規則・規程・手順の役割を理解しよう
知り合いが県から請け負った人材育成に関する講習会について、トラブルがあって困っていると半ば怒りながら話をしてきました。
話を聞いていると、規則、規程、手順という、組織の中の文書の運用に関して、陥りがちな典型的な内容に思われました。
自己啓発の講習会でのトラブル
なんでも、講習会の講師の大学の先生が、インターンシップの一環ということで学生をアシスタントに連れてきたのです。
事前に登録されていない人の参加は事前に申請が必要
その講習会は、事前に登録された受講者、講師、事務局以外の者が講習に出席する場合は、前日までに主催者である県に連絡しなければならないことになっているとのこと。
事務局の不手際で事前連絡がなされていなかった
そして今回の講師の人のアシスタントは、事務局の不手際で前日までに主催者に連絡をしていなかったとのことで、主催者は、アシスタントの学生の講習会場への入場は認めないの一点張りだったとのこと。
規則が唯一の理由という非効率
認めない理由は「部外者の入場は前日までにすることと決まっているから」の一点張りで、なんとも融通が利かなかったと。
結局は講師のアシスタントは講習会場に入場することができずに、なぜか主催者が預かって資料室で資料閲覧で社会勉強したとのこと。
本来の目的は?
なぜ、部外者の入場は前日までと決まっているのかが問題です。
自己啓発の講習会は、参加者が結構テンパっていることが多く、気を許した人以外の参加を嫌がる傾向にあります。
事前に受講者に部外者の参加について連絡するなどのために、前日までに部外者の連絡をするように決まっていることは、とても気が利いていると思います。
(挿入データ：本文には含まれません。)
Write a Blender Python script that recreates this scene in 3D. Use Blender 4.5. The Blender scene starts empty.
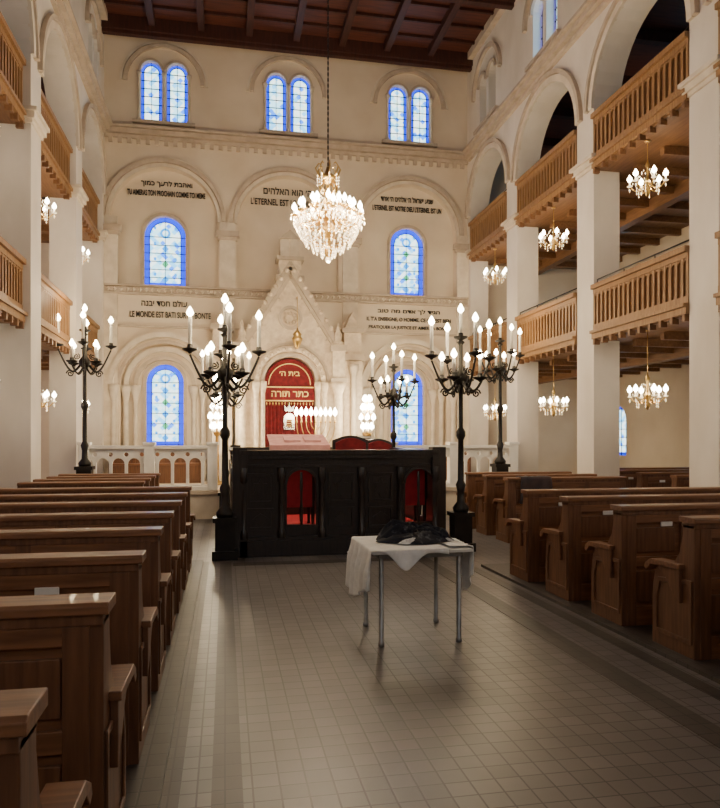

こういったことで決まっている手順であれば、その旨をきちんと説明した上で対処方法を検討しなければなりません。
規則・規程と運用手順のレベルをごっちゃにしていないか
規則・規程の内容はできる限り守る必要があります。
しかし、規則・規程を運用するための手順は、規則・規程と文書的なレベルが異なり、その内容は手順を定めたものですから、守らないとしても規則・規程を制定した目的と乖離することなく大きな影響はないはずです。
文書のレベルを理解しよう
規則、規程、手順のレベル差を理解していない人がとても多いです。
文書はなるべく少ないほうがいいと、規則レベルの文書に手順レベルの内容を盛り込もうとする人すらいます。
しかしこれは、私たちのわかりやすい法律でいれば、道路交通法に、青切符の原点数を違反別に明記するようなものです。
細かい違反の内容を変更するたびに国会で審議することになり、交通取締りが交通事故などのトレンドに全く対応できないことになってしまいます。
規則、規程、手順のレベルは、以下のようにするといろいろとうまく回ります。
- 規則:経営レベルでの方針で、文書の最終権限は株主総会
- 規程:経営レベルの方針に対する会社の対応指針で、文書の最終権限は取締役会
- 運用手順:会社の対応方針を実際に対する実行手順で、文書の最終権限は組織の長
受講者の気持ちも重要
受講者の中には極端に事前に決まっていないことが起きるのを嫌うひとがいます。
直前に部外者が参加したいといった場合、運用手順に関する変更ですから、組織の長の判断で、直前でもいいから受講者に許可を求めるなどをするなどの、臨機応変な対応があってもいいでしょう。
受講生の1人でも直前の部外者の参加に否定的な意見が出てくれば、ダメというような感じで運用をその場で変更して、何ら問題ないはずです。
イジワルということもあるが
今回のケースでは、主催者の担当者は事前に部外者が参加する事を知っていて事務局から連絡がないことも理解していたにもかかわらず、当日になって初めて、事前連絡がない部外者は講習会場に入場できない規則になっていると言い出したそうで、なんか、いじわる感満載ではあります。
担当者は、日常的に打ち合わせにも本人が出席せずアルバイトに担当させていたそうですから、残念な担当者に当たってしまった不幸というのもあるかもしれません。
責任者の存在価値
規則ばかりで上手く物事が運用できるのであれば、主催者は責任者など要らず、極端な話、アルバイトでも問題なく物事を運用できます。
運用手順のようなより細かいルールを定めたものは、全ての問題を想定して規定することは到底できず、現場で判断しなければならなくなることが多くなります。
文書のレベルを理解して現場で柔軟な対応が取れるようにしよう
文書のレベルをきちんと運用すると、現場で問題が起きた時に、大きな問題を起こすことなく臨機応変な対応ができるようになります。
ぜひ、皆さんも、組織の規則・規程・手順の関係をきちんとしたものにしてみませんか?